I consider myself a solid developer, especially with Ruby and Rails. After all, I’ve been writing code and building systems for more than twenty years now. However, I’m weary of becoming complacent, or even worse, overestimating abilities that would be declining without me realizing it. That is why I keep practicing and always welcome a challenge or an assessment.

And such a test is exactly what I took a couple of days ago, partially to find new consulting opportunities, but mostly to see how I measured. Well, let’s just say that it was a learning, and humbling, experience.

The test

Frankly, it was a good test. Technical tests are not that easy to write. They must be realistic, and yet not require knowledge of a specific business domain. They should cover high- and low-level stuff, and yet be focused. They should look like actual application code, and yet keep the boilerplate to a minimum. It’s a tricky balance, and I found this test well-balanced.

Sign of the times, the test’s setup was “Rails as a back-end for a REST API”. So, very realistic, but also a bit sad, since it’s basically misusing my favorite framework. Still, the use case was very clear, coherent, and well laid out. The test came with a skeleton app and some integration specs; the goal was mostly to fill in the blanks in the code to make the specs pass.

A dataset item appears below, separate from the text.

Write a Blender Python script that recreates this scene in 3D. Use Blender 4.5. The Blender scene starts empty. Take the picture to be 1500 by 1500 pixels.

I would love to complain about the non-RESTful nature of the app’s resources, its choice of RSpec over Minitest, or the insistence on using some kind of service layer, and blame my poor performance on these, but that would be dishonest. For better or worse, this structure is extremely common in 2023, and as I’ve said, good tests are realistic.1

My performance

I failed miserably. Or rather: I eventually came up with a solution that I find pretty good, but it took me way longer than the allocated time. So what did I do wrong?

First of all, what I did not do wrong: I didn’t waste time setting up my environment, and I didn’t waste time looking stuff up online, basically filling in holes in my knowledge with Stack Overflow snippets. I mention these things because they are among the obvious red flags that I look for when I am the one doing the evaluation. At least my basics were covered. So what took me so long?

First of all, I didn’t study the code enough before diving in. Now that I think about it, this is the kind of common advice that I was given when I was a student – or that I could give my son now. Don’t rush, and read carefully the wording of the problem. And the code you start with is part of this wording! But because I didn’t do that, I stumbled upon stupid things that broke my flow – things like not looking at the schema.rb file to see that a given attribute that is passed as a string is actually stored as an integer, and therefore the model should declare an enum. To be honest, I cursed every time I lost 20 seconds on what felt like unfair traps, but in retrospect, these are part of the game, and something you should always do in real life anyway. So, this recurring loss of footing is on me.

Secondly, I couldn’t help myself coding with my ego, and obsessing too much and too early on making it right, instead of ensuring that I had made it work everywhere first. It’s a weakness I know well, now, and yet once again it was stronger than me. This was especially true on the algorithmic part of the test. I’m not very good when it comes to core CS stuff, and I felt an extra impulse to show off and try to do something clever, which took me a very long time to come up with, instead of brute-forcing my way through the problem. Now, in my defense, one of my motivations for taking this test was to have fun and try new things, and I had never had a good reason to use Array#slice_when before. I did have fun, and I did learn new things, but it was unwise and it is the main reason why I lost so much time.

But, in truth, I could still have pulled it off in time if I had been more familiar with the expected architecture. The app was technically using Rails, but not following the Rails Ways™, and the seemingly incoherent requirements that ensued from this architecture got me confused. It became a puzzle I could not figure out – I got the objects that the solution wanted, and the responsibilities they had to have, but couldn’t find a way to dispatch the latter among the former as the test wanted me to. Or not in a way that made sense to me, anyway. I eventually came up with something that worked, but it didn’t feel right. And yet, coming up with it took me a very long time – in fact, I had to start again from scratch, doing things “my way”, and then backtracking to something that would satisfy the requirements of the test.

What was revealed?

This mismatch between what I think was expected of the candidates, and the way I usually build a Rails app, gives me pause. I certainly don’t want to put my failing on the test itself or look for excuses. I made mistakes because of my own shortcomings, there’s no denying that. And yet, if indeed I reversed-engineered properly the test (which is a big if), I wonder if I should make a big deal out of this poor performance. I couldn’t come up with a solution that I would advise against anyway, in a classic case of misusing a framework that I (supposedly) know how to use well. Should I stick to my guns, ignore these perversions, and feel fine about my own lack of awareness, or should I step down from my pedestal, go with the flow, and become familiar with these misguided but common approaches to “a Rails backend”?


  1. Still, the more I thought about this test, the more issues I had with it, as an example of poor practices. I’ll certainly come back to this in future posts.